Essas iniciativas reverteram, em parte, a estratégia agressiva de terceirização da Boeing, que estava montando o Dreamliner com peças fabricadas por centenas de fornecedores. Os problemas de suprimento e montagem já atrasaram o lançamento do Dreamliner em mais de dois anos. O diretor-presidente da Boeing, Jim McNerney, diz que a empresa continua comprometida com a terceirização.

Da mesma forma, em outubro a GM comprou quatro fábricas e assumiu participação minoritária na Delphi Automotive LLP, sua maior fornecedora de peças, quando esta saiu da recuperação judicial. A GM, que desmembrou a Delphi em 1999, quis, com a aquisição da fatia, garantir o fornecimento ininterrupto, segundo uma porta-voz da empresa.

A Johnson Controls Inc., outra grande fabricante de peças, comprou no ano passado 70% da divisão de produtos para o interior dos veículos da fornecedora Plastech Engineered Products Inc., que estava em recuperação judicial, para garantir o fornecimento.

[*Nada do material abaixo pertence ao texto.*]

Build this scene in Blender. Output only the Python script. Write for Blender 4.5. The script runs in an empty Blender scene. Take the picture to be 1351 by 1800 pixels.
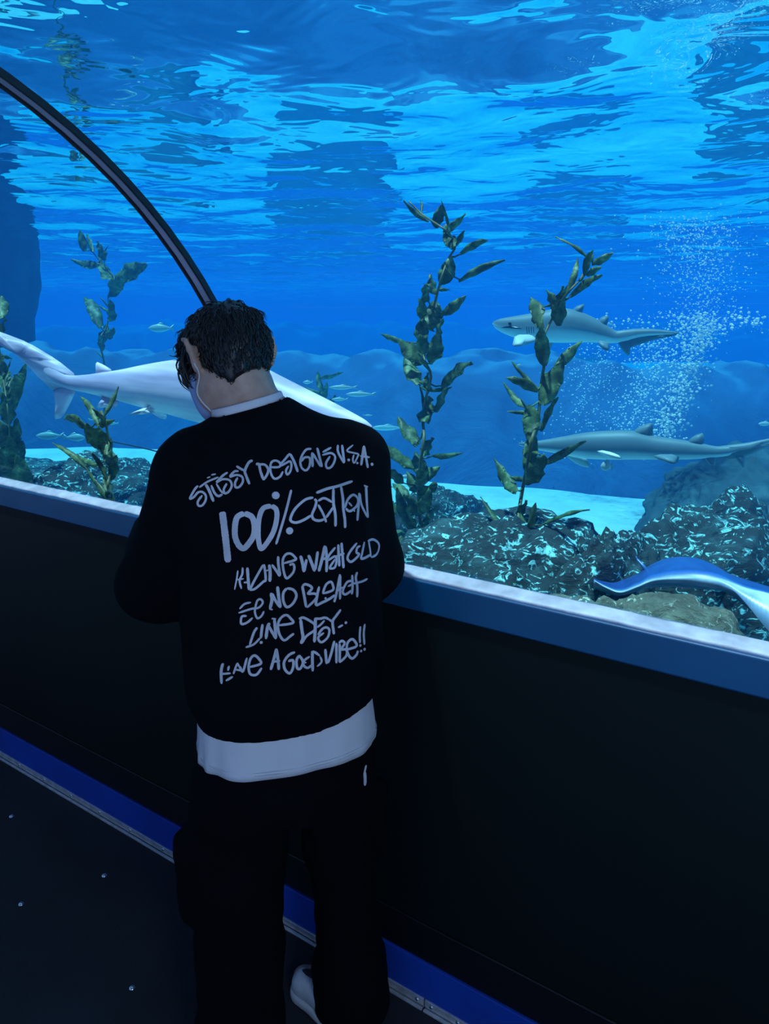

Várias siderúrgicas também estão adotando essa mudança, penetrando mais fundo nos negócios de matérias-primas, abandonados por siderúrgicas mais antigas. Nos últimos anos a Arcelor adquiriu minas no Brasil, Rússia e Estados Unidos e expandiu suas operações de mineração já existentes.

O estrategista-chefe Bill Scotting diz que a empresa de Luxemburgo está tentando se proteger contra as flutuações de preços do minério de ferro e do carvão, em vista do aumento do consumo chinês de aço e da consolidação das mineradoras.

"Se você compra tudo de um certo mercado, você depende da cadeia de suprimentos desse mercado", diz Scotting.

A Nucor Corp., que fabrica aço a partir de metal reciclado, comprou no ano passado uma grande processadora de sucata.

A Nucor tomou essa iniciativa quando o preço do ferro-velho subiu muito. Desde então o preço caiu, mas o diretor-presidente Dan DiMicco diz que possuir uma fornecedora ajudará a Nucor a administrar seus estoques com mais eficiência e acabará por gerar uma economia anual de mais de US$ 100 milhões para a empresa.

"A informação sobre os mercados é extremamente valiosa no setor de sucata", disse ele. Ao controlar os suprimentos, "você tem mais controle sobre o seu próprio destino."

Talvez a virada mais acentuada esteja ocorrendo na indústria de tecnologia, onde a especialização e a terceirização dominaram durante décadas.

Na Oracle, a mudança realizada por Ellison é das mais radicais do setor. Durante 32 anos Ellison foi um grande defensor — e beneficiário — da especialização, no que chamava de "indústria horizontal da computação". O forte da Oracle era o software empresarial, programas que ajudam as empresas a gerir suas operações com mais eficiência.

Esse modelo gerou grandes lucros para a Oracle, evitando o custo de fabricar computadores.

Com o acordo feito com a Sun, Ellison descartou essa estratégia. Agora ele quer vender "sistemas completos", compostos por chips, computadores, servidores para armazenamento de dados e software da Oracle. Ellison está apostando que essa combinação vai atrair os clientes empresariais já cansados de montar sua infra-estrutura de informática com componentes vindos de diversos fornecedores.

"Antes nós não estávamos no negócio de hardware, mas agora estamos mergulhando com os dois pés", disse Ellison no evento de outubro.

Notando que a Oracle está indo contra uma tendência que já tem décadas no setor, Ellison disse: "Ou somos realmente brilhantes, ou então somos idiotas."